4. Squeaky clean: Help out around the house. Anything you can do like vaccuum, load/unload the dishwasher, broom, clean the toilets, take the trash out. Whatever it is, she will love you for it. She might even get turned on by you doing housework. 😉

5. Dress to impress: Show her that you like to get dressed up for just her…not just for work or for social gatherings. Wear something you know she likes to see you in and let her know it’s just for her.

6. Note it: Send her an email or write her a card randomly just sharing your feelings about her. Be creative and leave notes for her to find throughout the day. Words are a great form of expressing your undying love for her.

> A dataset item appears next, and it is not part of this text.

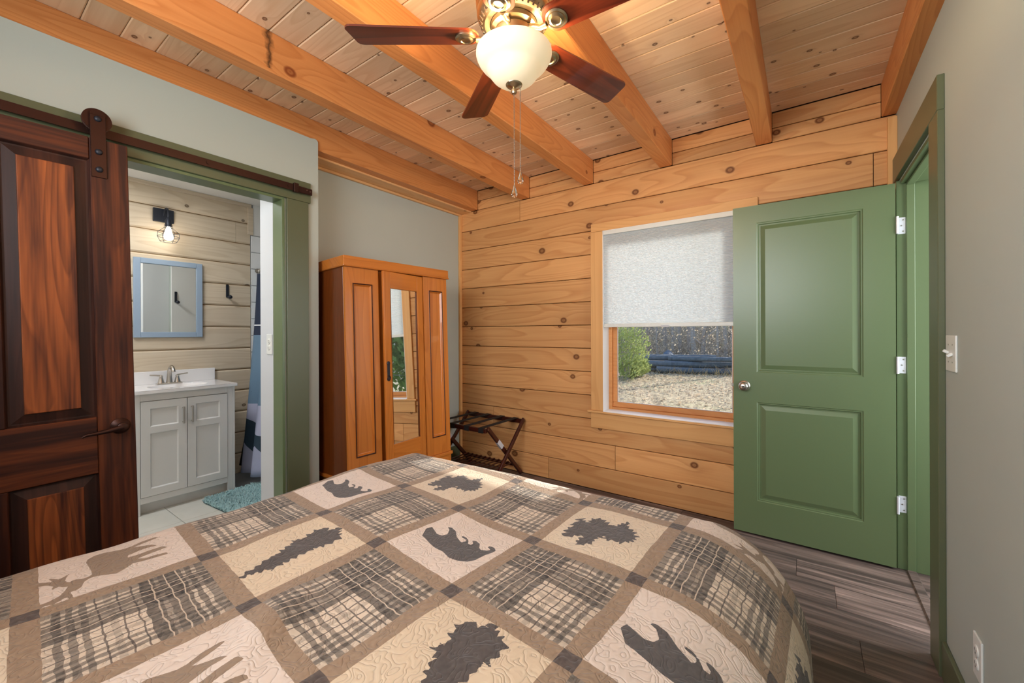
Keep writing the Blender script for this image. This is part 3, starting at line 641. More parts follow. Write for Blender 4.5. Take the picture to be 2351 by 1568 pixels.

7. Mini-getaway: Plan a short getaway and book a hotel in advance. Take a half day from work and have her meet you there. Arrange a lunch or picnic indoors. You can even decorate the room with petals and candles. If need ,find a sitter for the kids in advance.

8. Present-ing a gift: Who said money can’t buy love?! Even if it’s something small, make it sentimental or creative and present it to her in a sweet way.

9. Sweet nothings: Compliment her out of the blue. Let her know that you still find her the most beautiful woman in the world.

10. Break time: Give her some well-deserved time out. Arrange a massage, facial, or just a day/night out for her without you and the kids. Give her some well-deserved space, and she will come running back into your arms.

11. Make contact: Grab a hold of her hand or give her a hug randomly. Small kisses here and there go a long way as well. Go ahead and steal a kiss when she least expects it and make it passionate.